Ruidos infernales


Hay algo que no le gusta a nadie, o al menos sería lo lógico, sin embargo todos en algún momento determinado de nuestra vida lo hacemos y nos negamos a evitarlo. En ese momento muchos nos ruegan que no sigamos y aun así lo agarramos como una enseña en guerra y ejercemos nuestro derecho a llevarlo cabo. Hablo del ruido.
El ruido puede ser de muchos tipos y estar provocado por multitud de objetos, situaciones, personas… Pero me gustaría dedicarle este breve texto a aquellos que hacen las vidas de sus vecinos más alegre, animada e incluso festiva cada día, mañana, tarde e incluso, que ya les vale, cada noche.
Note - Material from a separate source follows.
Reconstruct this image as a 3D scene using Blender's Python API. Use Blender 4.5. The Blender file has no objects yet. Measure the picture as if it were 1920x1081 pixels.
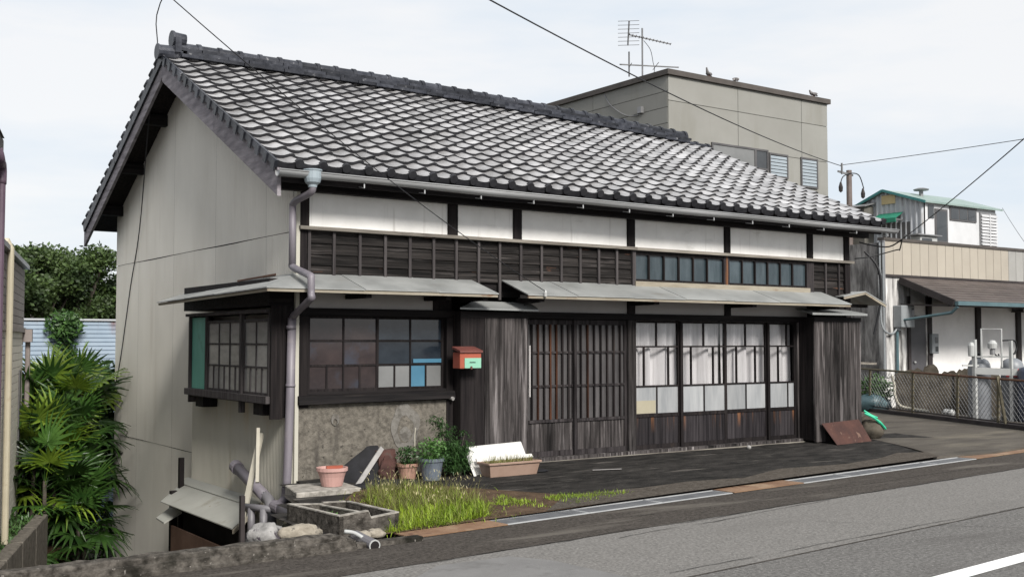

No hablo solo de personas, ojalá fuera solo eso, sino de todos los ruidos que una urbanización “tranquila” en un barrio más que periférico puede ofrecer a sus habitantes.
Bien, vivo en una zona de casas adosadas en una comunidad de vecinos que de comunidad no tiene más que el nombre ya que se vive en una constante guerra fría que en ocasiones se torna templada como en ese juego infantil  en que los niños buscan algo mientras un compañero les indica si van a congelarse o están más quemados que Troya después de la historia del caballo de palo. El concepto amigable y familiar del vecino ideal no existe, y los conflictos del cúmulo de personas que formamos la urbanización están al nivel de la comunidad del anillo aunque las flechas que acaban matando a Boromir son cotilleos y los hobbits son niños gritando. En teoría debería ser un espacio tranquilo para vivir: pocas casas, cierta distancia de la zona comercial del barrio, escaso tráfico… Y sin embargo no lo es.
Desde los albores del día a la hora del almuerzo contamos con un concierto para soplahojas, cortacésped y orquesta. Los dueños de los patios se dedican un día sí  y otro también a redondear sus setos como si de británicos se tratase y no lo hacen con tijeras podadoras ni con medios manuales, reniegan de los métodos de nuestros antepasados y se decantan por ruidosos chismes que en el mejor de los casos se enchufan aunque por lo general llevan motores y gasolina. Por otra parte nuestros queridos jardineros comienzan a las ocho de la mañana a pasar un par de cortacéspedes por debajo de nuestras ventanas mientras dormimos, si nunca los ha despertado un cortacésped les diré que es como si un taladro se adentrara en sus sueños hasta provocarle una terrible jaqueca. A este grupo de “ruidos mecánicos” se unen los camiones de la basura, coches arrancados que permanecen en la acera dos horas porque “iban a parar un momento” y otras maravillas de la vida.
Otros vecinos son adictos a las obras y su vida gira al ritmo del taladro para colgar una estantería, de la hormigonera y de la polea del güinche. La maquinaria de obra es ruidosa pero no tiene comparación con el escándalo que puede llegar a producir un solo albañil.
Por otra parte y a mi juicio en peor lugar que todos los anteriores se encuentran los niños que gritan, dan golpes constantemente y lo hacen además con un terrible sentimiento de impunidad ante cualquier norma comunitaria o incluso cívica. Aparte de los que parecen víctimas de una posesión infernal mientras hacen actividades que nunca volverán a parecer inofensivas tales como jugar a la pelota o bañarse en una piscina se encuentran los que además de todo esto tienen poca o ninguna vergüenza ante sus semejantes. Esas pequeñas criaturas que pertenecen a las filas del demonio justifican todas sus fechorías bajo la excusa del juego, sus padres aún tienen una excusa mejor que esa y esta además se repite como un mantra desde tiempos inmemoriales: “es que son niños”. La representación visual de esta premisa es un lavado de manos, un abandono de las responsabilidades; por otro lado lo que realmente están pensando mientras lo dicen es “déjame que siga tomando el sol en la tumbona que al niño ya lo aguanto a la hora de comer cuando no lo tienen los abuelos (benditos mártires esos abuelos)”.